> _GIVEN EXERCISE_:
Gather, from the listing beneath this task, every line holding the string "picture".

> _STORED DATA_:

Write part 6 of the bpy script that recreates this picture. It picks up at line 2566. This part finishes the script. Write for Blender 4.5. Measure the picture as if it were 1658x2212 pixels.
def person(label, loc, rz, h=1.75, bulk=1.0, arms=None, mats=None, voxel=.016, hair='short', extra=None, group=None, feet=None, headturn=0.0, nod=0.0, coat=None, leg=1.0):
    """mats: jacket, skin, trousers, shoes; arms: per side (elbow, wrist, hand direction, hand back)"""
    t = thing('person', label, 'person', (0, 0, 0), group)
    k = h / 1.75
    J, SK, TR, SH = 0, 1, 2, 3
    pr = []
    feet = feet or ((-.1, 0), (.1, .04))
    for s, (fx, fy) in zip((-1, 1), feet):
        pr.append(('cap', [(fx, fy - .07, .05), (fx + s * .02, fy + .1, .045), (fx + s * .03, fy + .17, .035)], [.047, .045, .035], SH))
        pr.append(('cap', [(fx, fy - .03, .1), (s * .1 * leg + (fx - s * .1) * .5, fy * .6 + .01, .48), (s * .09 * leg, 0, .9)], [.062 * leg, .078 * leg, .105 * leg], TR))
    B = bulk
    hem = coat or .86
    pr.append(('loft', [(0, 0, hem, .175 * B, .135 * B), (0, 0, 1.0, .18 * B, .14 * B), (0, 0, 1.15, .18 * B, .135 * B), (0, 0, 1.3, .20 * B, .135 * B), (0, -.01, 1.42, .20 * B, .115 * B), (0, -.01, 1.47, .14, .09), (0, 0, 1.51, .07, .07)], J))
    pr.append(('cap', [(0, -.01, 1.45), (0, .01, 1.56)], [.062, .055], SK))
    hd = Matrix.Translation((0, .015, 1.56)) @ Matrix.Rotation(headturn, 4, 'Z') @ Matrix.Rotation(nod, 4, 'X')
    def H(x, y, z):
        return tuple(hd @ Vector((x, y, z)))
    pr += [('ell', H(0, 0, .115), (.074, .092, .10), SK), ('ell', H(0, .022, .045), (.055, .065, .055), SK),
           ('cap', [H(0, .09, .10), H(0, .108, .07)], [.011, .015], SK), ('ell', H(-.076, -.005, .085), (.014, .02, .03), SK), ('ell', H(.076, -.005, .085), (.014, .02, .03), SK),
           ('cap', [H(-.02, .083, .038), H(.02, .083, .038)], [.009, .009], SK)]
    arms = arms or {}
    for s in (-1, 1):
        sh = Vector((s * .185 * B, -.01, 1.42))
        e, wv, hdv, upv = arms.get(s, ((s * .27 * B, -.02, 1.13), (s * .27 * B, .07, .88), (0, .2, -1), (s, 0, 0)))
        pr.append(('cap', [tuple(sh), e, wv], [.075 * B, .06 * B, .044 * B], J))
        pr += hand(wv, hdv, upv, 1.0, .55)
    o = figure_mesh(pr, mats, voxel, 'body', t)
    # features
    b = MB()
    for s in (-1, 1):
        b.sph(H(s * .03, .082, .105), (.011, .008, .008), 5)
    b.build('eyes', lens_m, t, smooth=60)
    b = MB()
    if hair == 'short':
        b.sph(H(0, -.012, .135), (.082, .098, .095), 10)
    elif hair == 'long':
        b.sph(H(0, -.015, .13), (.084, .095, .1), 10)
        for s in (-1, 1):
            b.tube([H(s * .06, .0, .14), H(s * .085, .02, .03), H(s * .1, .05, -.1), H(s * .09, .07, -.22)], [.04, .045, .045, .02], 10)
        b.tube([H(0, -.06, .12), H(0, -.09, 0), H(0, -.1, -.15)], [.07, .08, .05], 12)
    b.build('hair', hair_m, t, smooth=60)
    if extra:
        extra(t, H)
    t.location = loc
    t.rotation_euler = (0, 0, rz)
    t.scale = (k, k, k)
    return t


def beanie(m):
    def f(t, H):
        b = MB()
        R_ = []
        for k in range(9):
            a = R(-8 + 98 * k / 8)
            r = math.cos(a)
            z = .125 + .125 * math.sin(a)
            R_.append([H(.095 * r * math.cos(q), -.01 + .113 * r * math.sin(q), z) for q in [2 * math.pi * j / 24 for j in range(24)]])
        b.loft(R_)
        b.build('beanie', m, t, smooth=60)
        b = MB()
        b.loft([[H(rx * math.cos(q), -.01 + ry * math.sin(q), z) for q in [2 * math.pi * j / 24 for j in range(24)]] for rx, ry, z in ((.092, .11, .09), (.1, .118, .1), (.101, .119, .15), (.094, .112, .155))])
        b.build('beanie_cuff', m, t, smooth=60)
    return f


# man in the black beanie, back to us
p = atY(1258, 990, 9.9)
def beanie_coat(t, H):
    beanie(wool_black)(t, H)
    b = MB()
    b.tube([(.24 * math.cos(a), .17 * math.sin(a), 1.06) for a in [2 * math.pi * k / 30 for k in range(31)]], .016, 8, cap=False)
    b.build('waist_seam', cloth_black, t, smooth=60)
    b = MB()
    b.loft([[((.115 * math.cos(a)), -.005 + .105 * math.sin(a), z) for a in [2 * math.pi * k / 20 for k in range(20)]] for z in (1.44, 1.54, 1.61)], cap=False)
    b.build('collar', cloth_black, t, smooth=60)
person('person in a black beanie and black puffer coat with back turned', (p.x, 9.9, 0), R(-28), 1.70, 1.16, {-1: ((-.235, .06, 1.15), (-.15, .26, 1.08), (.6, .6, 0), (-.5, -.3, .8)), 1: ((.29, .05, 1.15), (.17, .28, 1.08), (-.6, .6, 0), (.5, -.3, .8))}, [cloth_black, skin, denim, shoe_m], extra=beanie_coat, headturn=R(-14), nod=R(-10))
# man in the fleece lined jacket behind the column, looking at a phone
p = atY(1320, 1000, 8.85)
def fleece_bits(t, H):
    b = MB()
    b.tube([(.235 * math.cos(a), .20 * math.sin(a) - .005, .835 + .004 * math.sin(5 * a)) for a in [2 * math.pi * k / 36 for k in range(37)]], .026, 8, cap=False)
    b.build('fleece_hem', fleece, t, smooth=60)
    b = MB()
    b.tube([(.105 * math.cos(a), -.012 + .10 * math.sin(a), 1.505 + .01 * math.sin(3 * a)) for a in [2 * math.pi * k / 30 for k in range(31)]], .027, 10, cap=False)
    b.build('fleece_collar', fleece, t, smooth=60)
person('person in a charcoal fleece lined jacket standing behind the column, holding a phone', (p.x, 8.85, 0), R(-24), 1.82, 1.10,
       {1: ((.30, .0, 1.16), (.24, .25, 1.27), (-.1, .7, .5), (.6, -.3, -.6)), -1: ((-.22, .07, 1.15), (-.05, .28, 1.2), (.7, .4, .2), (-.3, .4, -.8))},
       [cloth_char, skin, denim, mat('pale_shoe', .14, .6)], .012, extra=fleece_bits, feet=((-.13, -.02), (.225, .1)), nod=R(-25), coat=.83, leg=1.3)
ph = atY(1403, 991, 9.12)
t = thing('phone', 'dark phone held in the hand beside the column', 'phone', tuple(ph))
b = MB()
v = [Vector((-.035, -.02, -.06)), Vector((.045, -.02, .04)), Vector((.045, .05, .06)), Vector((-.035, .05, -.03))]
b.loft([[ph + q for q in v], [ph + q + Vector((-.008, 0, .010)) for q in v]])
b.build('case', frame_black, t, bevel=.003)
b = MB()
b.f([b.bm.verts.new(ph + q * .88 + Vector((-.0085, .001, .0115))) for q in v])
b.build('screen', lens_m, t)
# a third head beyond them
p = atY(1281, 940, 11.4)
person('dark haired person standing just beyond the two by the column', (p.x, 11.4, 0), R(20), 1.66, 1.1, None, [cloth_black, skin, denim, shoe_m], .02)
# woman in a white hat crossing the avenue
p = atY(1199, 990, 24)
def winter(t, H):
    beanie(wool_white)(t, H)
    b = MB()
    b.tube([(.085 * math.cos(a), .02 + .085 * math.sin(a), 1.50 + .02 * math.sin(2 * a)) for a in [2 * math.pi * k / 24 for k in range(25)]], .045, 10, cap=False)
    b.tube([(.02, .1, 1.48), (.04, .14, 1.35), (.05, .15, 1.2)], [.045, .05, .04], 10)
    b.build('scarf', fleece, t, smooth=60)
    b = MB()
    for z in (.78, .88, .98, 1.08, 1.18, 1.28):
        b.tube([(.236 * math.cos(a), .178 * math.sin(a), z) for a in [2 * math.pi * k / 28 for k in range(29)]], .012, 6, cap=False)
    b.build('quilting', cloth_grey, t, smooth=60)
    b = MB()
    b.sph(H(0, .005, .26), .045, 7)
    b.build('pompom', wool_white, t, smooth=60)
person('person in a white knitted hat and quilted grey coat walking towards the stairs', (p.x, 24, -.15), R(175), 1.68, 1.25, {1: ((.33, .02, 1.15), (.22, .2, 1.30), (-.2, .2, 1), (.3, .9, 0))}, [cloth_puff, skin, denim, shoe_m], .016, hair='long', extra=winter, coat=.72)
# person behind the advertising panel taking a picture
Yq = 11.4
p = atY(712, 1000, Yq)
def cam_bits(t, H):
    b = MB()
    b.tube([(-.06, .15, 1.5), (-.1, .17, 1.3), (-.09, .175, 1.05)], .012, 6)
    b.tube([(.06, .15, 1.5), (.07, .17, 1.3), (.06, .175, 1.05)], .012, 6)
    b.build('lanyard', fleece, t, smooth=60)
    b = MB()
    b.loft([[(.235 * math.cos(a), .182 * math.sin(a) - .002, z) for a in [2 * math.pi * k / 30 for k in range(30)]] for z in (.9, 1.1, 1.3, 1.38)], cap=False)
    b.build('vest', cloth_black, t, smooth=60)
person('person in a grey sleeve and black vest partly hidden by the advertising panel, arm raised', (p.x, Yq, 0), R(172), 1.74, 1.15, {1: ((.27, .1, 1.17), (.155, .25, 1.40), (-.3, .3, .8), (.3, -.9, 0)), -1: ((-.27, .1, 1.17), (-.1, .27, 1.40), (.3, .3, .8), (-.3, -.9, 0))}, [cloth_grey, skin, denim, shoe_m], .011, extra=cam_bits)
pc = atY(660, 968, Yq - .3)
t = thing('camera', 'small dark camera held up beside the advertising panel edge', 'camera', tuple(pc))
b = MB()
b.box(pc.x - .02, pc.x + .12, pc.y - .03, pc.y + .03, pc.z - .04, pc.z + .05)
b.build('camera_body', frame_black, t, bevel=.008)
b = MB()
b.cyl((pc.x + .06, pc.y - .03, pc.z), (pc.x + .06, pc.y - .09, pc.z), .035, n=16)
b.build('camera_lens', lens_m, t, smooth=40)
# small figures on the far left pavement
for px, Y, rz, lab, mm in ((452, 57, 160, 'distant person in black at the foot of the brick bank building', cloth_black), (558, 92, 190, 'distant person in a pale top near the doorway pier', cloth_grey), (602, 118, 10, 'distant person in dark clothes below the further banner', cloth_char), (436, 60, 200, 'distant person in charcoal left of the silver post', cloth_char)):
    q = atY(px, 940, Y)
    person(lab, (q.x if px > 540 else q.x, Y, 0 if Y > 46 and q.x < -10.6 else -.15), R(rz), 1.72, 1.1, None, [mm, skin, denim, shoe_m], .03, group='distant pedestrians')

> _WORKED SOLUTION_:
Write part 6 of the bpy script that recreates this picture. It picks up at line 2566. This part finishes the script. Write for Blender 4.5. Measure the picture as if it were 1658x2212 pixels.
# person behind the advertising panel taking a picture